++++ Source material
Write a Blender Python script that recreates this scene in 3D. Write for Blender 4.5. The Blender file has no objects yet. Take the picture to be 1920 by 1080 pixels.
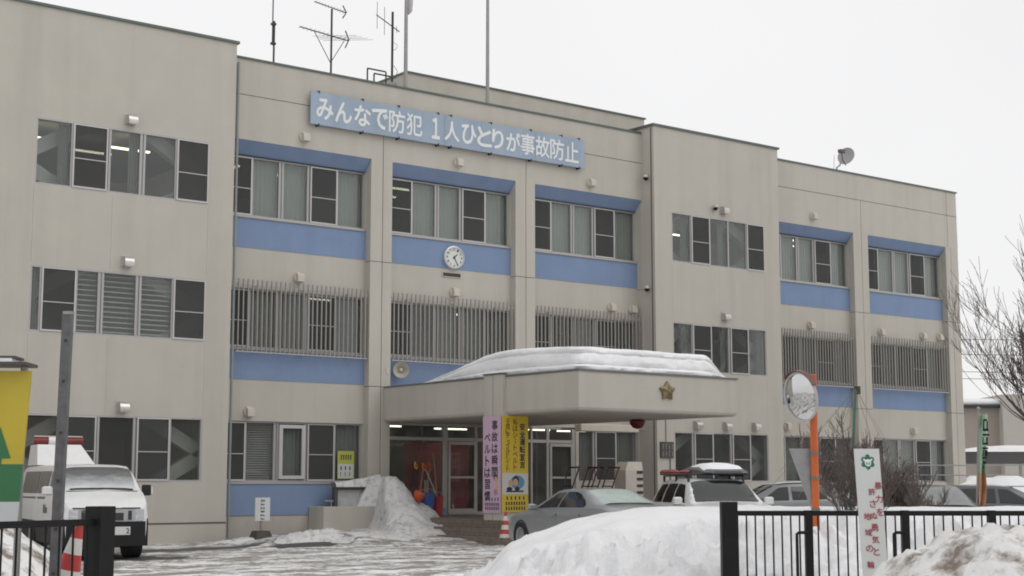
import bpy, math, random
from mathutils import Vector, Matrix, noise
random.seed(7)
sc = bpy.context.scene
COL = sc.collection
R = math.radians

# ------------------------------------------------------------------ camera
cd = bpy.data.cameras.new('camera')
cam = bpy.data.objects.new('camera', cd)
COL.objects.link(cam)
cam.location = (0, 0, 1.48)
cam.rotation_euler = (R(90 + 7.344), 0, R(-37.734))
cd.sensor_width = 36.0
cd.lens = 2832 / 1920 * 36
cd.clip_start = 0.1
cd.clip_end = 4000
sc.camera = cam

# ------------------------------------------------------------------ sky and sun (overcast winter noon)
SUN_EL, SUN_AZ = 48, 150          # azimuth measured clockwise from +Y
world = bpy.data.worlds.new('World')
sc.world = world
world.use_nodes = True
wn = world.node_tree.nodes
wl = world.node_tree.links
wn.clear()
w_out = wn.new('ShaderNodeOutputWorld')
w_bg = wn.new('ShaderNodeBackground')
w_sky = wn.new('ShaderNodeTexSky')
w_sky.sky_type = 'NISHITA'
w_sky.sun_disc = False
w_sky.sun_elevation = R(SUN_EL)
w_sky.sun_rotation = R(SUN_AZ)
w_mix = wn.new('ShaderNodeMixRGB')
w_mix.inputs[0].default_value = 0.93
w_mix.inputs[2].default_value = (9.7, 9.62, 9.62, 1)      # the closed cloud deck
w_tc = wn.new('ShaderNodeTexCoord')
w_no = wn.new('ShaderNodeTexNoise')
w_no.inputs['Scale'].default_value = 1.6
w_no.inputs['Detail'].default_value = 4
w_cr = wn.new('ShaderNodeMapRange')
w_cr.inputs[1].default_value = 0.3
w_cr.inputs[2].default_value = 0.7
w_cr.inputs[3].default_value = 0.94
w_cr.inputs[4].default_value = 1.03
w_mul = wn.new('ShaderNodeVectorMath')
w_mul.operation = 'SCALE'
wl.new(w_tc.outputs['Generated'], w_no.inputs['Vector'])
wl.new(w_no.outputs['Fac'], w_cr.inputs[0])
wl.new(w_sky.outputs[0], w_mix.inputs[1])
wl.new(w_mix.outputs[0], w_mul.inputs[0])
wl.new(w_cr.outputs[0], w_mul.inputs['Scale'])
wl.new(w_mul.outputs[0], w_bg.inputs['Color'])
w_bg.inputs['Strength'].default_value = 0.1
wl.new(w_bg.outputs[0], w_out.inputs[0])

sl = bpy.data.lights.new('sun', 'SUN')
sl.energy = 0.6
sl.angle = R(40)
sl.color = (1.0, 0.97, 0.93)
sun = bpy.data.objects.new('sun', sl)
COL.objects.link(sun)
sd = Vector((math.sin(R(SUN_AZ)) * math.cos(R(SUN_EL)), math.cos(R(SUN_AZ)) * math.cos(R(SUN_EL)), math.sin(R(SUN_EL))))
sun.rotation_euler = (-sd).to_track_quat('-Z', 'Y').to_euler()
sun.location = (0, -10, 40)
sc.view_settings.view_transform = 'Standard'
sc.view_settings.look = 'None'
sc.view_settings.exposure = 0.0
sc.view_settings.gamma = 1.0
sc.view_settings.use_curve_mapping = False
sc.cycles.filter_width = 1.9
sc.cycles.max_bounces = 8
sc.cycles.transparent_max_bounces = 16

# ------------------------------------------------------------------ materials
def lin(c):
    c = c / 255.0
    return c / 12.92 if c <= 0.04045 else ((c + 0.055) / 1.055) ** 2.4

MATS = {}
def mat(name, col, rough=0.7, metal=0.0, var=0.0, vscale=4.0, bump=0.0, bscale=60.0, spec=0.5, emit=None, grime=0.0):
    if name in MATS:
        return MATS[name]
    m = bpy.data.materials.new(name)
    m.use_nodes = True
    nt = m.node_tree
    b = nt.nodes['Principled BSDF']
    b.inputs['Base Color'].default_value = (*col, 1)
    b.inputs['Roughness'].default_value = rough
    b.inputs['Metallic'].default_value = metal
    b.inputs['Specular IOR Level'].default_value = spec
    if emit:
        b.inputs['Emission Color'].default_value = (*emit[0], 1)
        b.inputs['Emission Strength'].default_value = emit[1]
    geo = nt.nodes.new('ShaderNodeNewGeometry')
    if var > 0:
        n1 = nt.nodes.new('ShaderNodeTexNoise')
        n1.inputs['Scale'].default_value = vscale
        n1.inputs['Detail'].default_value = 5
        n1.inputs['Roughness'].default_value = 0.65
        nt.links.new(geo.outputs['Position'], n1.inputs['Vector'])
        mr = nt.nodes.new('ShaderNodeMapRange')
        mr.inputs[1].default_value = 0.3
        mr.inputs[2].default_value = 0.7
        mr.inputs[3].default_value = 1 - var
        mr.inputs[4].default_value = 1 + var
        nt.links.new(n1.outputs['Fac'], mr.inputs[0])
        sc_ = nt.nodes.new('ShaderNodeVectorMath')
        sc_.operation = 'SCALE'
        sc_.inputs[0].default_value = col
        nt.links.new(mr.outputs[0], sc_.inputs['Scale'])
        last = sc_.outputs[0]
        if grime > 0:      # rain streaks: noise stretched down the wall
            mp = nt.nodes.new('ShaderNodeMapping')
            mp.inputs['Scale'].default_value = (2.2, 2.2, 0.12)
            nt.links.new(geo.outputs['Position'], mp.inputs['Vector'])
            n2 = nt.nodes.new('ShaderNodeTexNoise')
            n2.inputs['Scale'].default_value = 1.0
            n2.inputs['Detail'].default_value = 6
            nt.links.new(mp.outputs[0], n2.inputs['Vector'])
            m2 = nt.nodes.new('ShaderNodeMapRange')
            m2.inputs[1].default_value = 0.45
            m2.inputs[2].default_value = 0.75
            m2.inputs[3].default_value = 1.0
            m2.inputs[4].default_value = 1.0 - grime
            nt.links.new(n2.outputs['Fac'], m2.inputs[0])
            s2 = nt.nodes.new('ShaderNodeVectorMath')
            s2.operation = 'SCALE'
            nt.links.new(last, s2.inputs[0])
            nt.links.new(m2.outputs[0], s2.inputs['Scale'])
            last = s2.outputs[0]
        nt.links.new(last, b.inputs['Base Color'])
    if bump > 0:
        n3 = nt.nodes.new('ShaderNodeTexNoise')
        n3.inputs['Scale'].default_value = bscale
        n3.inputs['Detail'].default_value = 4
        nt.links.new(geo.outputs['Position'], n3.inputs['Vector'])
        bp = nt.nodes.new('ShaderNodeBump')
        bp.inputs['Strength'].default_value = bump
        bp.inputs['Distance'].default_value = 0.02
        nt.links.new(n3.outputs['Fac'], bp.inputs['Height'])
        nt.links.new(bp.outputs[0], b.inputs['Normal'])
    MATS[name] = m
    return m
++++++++
++++ Source material
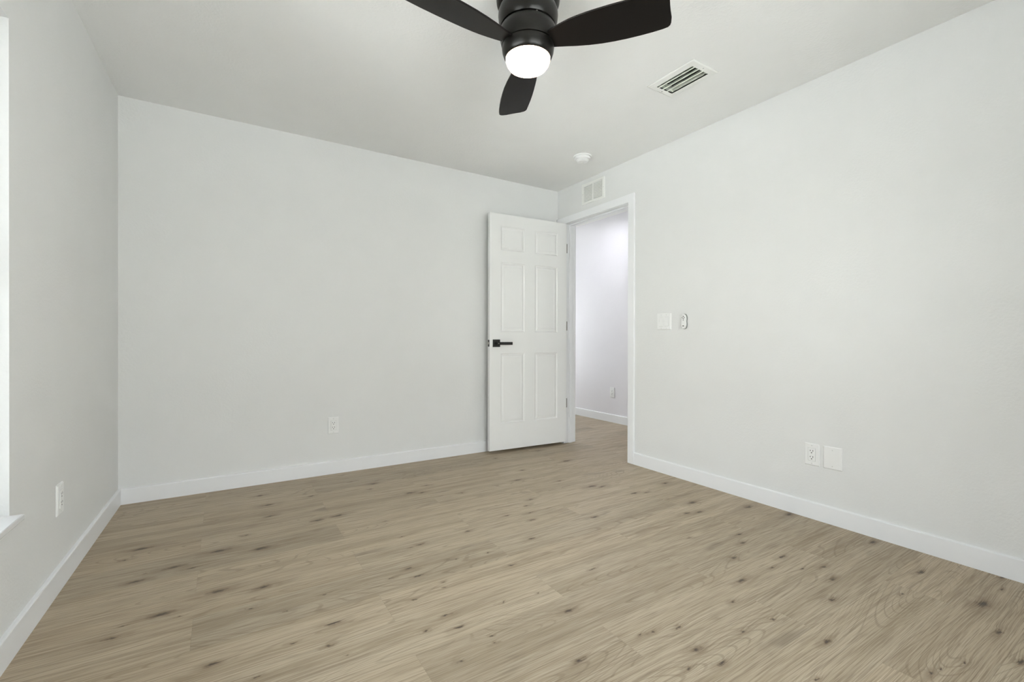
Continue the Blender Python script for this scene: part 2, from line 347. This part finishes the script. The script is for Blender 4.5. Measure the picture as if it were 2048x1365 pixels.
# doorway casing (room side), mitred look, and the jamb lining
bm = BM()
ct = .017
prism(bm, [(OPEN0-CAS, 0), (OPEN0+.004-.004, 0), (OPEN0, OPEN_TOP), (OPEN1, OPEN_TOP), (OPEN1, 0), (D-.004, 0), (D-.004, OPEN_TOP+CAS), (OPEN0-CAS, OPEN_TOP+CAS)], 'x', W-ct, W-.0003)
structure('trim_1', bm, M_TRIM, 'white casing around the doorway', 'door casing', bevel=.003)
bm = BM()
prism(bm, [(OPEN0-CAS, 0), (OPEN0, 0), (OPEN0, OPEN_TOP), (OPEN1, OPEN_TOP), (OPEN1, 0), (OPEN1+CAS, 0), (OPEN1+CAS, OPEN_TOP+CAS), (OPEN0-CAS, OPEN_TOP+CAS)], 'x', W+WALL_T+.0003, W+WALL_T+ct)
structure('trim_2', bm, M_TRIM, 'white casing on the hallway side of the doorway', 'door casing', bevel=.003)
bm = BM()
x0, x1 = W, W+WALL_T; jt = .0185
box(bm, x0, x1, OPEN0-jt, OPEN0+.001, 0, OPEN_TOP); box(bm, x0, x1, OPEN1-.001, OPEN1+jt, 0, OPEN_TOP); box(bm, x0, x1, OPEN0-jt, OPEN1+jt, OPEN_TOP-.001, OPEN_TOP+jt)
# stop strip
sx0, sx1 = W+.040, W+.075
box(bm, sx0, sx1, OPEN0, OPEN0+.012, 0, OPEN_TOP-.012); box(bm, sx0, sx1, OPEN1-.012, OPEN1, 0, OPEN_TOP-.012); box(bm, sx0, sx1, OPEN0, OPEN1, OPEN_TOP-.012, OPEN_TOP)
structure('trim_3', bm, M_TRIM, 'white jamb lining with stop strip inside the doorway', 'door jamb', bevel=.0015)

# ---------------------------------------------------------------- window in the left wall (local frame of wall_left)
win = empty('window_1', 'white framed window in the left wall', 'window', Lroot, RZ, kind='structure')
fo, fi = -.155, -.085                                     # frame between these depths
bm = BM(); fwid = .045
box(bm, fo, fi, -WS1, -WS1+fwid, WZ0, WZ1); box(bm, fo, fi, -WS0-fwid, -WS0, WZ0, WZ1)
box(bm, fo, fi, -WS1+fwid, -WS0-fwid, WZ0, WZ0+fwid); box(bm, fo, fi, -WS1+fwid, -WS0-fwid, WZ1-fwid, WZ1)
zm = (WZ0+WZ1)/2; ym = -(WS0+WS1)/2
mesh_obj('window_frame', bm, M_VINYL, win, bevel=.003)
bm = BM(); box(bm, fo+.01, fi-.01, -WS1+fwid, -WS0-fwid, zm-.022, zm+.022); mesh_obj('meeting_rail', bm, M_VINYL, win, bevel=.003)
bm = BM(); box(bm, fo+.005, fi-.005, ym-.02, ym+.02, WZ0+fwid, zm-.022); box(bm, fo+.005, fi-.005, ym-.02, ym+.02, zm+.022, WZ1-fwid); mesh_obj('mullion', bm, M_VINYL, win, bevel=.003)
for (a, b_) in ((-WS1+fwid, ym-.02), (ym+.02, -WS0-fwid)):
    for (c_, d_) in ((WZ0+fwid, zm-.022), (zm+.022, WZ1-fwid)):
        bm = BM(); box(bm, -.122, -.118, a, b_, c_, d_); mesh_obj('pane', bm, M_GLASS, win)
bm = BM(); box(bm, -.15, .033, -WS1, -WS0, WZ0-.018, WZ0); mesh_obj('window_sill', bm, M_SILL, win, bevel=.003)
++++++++
### Set exercise
Write out every line from the entries where "picture" appears.

### Task result
Write a Blender Python script that recreates this scene in 3D. Write for Blender 4.5. The Blender file has no objects yet. Take the picture to be 1920 by 1080 pixels.
Continue the Blender Python script for this scene: part 2, from line 347. This part finishes the script. The script is for Blender 4.5. Measure the picture as if it were 2048x1365 pixels.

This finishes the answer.